>> BEGIN Data to use

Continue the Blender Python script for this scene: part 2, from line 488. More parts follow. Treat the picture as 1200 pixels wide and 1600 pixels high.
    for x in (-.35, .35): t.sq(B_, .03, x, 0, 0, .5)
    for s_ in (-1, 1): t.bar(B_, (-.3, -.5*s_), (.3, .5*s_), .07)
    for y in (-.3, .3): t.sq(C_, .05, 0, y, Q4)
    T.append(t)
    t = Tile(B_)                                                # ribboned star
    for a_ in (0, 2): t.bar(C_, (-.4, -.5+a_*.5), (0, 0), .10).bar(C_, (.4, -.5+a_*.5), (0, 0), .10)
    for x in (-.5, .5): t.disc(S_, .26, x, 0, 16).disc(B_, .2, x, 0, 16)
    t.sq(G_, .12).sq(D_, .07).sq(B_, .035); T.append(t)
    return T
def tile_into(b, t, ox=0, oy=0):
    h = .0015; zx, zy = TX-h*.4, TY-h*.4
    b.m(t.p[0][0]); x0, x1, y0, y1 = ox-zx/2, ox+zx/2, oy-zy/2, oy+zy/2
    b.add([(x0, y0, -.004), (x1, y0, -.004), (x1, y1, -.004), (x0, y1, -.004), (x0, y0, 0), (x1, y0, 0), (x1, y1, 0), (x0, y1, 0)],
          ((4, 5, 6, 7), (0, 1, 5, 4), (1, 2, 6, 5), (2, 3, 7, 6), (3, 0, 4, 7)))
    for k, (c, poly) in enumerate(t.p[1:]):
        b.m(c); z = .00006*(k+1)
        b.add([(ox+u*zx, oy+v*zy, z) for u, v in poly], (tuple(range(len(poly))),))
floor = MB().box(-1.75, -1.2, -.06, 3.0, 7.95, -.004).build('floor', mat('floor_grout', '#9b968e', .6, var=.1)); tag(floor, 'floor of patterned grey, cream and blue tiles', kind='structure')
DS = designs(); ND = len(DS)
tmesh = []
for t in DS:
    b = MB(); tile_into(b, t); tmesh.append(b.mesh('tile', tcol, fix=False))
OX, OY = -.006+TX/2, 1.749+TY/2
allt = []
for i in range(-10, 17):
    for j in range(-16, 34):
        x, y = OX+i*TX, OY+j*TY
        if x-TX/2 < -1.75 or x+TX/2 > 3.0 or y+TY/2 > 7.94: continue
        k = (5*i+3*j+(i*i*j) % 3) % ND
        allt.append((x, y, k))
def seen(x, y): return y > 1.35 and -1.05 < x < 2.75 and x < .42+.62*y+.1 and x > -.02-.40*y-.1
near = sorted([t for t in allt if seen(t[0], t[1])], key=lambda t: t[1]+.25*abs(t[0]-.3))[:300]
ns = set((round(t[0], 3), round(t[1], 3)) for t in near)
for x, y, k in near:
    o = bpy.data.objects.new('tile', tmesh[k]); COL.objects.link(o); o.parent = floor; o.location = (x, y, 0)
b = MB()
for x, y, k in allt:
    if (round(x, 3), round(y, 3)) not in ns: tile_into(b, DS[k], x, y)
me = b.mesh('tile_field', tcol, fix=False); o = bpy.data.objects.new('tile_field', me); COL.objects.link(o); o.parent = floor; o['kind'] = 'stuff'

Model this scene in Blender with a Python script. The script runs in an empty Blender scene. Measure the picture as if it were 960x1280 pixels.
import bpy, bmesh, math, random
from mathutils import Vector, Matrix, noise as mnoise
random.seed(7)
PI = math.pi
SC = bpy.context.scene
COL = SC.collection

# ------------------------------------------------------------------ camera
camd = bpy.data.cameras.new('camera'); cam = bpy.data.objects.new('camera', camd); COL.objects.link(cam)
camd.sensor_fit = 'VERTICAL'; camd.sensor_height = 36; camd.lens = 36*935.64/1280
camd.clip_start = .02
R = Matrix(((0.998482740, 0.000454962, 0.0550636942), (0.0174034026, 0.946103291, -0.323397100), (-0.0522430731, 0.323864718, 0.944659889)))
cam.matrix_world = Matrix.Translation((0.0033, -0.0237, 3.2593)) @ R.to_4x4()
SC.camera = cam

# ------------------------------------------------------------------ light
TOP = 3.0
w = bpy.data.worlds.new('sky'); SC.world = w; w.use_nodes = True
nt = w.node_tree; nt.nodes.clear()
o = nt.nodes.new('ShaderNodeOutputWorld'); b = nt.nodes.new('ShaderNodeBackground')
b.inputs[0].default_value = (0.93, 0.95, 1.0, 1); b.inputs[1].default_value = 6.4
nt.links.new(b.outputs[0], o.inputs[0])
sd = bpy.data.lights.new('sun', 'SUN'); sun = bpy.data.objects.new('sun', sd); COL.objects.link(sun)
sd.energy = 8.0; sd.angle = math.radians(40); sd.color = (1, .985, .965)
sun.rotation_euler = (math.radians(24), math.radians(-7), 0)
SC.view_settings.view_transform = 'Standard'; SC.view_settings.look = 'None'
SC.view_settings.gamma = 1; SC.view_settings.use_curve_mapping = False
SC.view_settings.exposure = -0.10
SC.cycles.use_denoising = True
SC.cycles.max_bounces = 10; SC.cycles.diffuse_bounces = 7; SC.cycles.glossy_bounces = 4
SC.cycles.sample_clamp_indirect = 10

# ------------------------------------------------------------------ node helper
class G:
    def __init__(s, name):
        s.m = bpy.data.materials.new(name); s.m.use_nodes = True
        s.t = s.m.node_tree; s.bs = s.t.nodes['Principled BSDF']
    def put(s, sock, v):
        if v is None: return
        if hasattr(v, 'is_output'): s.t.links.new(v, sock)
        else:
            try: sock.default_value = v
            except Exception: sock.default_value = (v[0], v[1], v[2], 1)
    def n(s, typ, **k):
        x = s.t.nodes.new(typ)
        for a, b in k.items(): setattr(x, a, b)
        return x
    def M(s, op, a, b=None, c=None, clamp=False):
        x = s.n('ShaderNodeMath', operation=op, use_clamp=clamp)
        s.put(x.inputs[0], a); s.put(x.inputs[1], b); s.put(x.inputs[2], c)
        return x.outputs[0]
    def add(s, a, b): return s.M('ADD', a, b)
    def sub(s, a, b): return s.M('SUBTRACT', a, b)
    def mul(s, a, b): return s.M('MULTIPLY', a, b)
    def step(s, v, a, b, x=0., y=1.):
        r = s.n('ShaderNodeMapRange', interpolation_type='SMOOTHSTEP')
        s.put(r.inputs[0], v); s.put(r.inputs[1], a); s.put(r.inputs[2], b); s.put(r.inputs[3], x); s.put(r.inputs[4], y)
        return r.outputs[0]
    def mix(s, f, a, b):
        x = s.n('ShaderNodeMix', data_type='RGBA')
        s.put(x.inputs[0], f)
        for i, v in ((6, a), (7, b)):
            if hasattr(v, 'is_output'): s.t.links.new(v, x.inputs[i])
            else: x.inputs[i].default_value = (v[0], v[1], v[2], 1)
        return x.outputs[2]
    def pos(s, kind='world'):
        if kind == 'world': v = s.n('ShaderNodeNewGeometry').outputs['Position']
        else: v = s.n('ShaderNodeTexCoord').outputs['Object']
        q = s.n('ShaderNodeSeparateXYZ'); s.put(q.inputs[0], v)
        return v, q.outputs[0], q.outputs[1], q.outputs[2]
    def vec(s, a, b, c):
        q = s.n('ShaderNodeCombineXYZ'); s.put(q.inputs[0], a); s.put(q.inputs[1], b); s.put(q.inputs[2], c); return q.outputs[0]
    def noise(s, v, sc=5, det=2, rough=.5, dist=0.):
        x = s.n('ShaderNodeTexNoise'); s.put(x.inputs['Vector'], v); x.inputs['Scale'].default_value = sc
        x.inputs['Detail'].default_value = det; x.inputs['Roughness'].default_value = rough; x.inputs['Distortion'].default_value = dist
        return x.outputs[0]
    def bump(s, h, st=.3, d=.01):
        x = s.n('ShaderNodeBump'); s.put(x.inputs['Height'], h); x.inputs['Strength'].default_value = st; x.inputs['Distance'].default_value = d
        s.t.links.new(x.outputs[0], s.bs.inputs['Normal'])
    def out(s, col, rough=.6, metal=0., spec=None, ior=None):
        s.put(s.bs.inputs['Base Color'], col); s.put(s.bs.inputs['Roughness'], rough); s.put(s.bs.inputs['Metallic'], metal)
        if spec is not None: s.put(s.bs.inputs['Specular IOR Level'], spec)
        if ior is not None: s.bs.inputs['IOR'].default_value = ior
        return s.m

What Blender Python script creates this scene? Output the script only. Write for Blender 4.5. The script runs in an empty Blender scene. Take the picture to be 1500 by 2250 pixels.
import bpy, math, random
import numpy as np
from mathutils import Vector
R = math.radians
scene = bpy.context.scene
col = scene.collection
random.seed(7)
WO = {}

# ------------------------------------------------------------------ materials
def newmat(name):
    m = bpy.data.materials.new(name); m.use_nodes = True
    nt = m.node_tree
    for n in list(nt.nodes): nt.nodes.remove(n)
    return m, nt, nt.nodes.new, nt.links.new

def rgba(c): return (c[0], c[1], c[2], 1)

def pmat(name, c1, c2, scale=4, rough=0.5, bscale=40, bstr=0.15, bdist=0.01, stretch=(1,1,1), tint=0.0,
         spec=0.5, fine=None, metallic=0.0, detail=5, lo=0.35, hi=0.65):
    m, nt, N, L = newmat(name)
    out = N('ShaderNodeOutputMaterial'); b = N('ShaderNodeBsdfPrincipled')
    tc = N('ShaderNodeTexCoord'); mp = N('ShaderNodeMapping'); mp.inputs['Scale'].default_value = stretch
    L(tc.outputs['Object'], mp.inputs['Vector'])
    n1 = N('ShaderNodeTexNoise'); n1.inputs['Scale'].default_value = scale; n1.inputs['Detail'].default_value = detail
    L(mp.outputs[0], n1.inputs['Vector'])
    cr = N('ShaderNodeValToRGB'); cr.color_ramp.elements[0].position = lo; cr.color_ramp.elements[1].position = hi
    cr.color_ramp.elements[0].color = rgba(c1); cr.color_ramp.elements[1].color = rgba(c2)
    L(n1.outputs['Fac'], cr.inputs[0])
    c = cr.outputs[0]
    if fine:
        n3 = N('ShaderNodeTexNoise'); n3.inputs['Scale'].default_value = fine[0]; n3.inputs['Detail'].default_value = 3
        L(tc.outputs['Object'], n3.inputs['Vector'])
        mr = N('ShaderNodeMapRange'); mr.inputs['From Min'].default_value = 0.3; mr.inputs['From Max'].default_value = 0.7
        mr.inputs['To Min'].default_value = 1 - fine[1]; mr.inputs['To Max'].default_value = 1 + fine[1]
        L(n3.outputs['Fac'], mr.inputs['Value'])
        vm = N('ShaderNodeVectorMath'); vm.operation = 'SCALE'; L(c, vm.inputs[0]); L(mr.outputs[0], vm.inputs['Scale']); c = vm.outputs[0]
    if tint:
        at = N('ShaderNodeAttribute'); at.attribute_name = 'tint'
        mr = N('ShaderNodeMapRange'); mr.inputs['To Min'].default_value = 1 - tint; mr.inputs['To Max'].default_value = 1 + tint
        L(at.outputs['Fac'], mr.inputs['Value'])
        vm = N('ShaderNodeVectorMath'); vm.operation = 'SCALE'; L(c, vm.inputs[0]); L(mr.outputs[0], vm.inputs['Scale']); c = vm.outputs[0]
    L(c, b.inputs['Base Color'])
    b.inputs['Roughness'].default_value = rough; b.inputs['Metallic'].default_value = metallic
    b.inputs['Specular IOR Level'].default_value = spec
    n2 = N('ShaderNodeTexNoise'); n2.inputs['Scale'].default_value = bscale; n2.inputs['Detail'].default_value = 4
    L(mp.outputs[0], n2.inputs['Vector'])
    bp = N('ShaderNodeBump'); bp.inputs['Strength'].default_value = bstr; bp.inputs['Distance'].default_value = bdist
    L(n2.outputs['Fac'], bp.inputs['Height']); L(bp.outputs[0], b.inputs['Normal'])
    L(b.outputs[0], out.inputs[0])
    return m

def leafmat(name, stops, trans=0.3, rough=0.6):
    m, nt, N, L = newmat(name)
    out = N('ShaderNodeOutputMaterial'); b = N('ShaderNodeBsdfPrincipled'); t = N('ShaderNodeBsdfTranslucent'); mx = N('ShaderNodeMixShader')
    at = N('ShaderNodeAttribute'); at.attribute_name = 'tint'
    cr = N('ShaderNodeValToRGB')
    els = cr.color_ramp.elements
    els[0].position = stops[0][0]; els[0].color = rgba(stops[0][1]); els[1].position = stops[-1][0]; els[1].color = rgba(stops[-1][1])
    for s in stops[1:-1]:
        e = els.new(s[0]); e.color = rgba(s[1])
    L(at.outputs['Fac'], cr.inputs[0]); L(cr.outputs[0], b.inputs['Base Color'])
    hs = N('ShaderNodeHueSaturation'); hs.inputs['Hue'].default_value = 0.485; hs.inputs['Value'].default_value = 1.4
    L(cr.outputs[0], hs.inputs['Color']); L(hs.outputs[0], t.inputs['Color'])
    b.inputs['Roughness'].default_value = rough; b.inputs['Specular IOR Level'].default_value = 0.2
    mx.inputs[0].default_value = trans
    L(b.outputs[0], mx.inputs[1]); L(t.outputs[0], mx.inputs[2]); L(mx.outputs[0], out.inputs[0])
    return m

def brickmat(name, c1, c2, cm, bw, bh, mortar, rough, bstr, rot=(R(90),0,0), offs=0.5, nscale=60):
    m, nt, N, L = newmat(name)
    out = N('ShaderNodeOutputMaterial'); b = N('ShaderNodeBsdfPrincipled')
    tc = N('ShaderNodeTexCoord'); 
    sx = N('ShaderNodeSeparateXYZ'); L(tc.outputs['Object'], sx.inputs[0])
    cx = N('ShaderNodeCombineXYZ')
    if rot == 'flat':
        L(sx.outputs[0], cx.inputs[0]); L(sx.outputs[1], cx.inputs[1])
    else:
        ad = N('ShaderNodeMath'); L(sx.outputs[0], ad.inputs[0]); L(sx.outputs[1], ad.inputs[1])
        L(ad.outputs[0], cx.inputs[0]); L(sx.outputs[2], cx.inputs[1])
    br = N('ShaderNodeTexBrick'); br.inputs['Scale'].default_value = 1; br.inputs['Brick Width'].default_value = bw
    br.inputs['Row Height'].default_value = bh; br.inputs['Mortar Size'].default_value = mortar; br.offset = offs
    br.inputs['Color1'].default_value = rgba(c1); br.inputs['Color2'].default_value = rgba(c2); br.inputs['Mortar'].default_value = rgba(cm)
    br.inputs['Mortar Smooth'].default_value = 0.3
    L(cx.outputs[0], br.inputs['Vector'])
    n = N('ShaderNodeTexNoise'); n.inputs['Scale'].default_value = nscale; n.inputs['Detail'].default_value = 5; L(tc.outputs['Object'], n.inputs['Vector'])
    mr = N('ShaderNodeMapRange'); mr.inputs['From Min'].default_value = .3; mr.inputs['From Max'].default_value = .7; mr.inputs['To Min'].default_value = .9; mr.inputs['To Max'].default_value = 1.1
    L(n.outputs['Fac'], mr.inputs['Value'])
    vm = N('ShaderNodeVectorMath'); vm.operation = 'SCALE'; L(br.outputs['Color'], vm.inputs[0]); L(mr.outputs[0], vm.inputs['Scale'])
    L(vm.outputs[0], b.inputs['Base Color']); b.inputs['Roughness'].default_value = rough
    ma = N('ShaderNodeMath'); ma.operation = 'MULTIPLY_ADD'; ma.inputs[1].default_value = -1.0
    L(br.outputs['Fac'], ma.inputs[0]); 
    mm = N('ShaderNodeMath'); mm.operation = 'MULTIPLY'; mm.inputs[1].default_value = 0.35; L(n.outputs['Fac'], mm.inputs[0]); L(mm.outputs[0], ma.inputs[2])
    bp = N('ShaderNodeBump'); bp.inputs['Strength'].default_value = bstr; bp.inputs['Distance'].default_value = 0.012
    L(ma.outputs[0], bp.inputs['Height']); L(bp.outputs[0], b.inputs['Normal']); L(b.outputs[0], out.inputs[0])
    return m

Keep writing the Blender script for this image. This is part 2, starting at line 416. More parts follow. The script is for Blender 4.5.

>> END Data to use

**Work to do:** Lines from the records above that hold "runs" are the ones to list.

**Result:**
Model this scene in Blender with a Python script. The script runs in an empty Blender scene. Measure the picture as if it were 960x1280 pixels.
What Blender Python script creates this scene? Output the script only. Write for Blender 4.5. The script runs in an empty Blender scene. Take the picture to be 1500 by 2250 pixels.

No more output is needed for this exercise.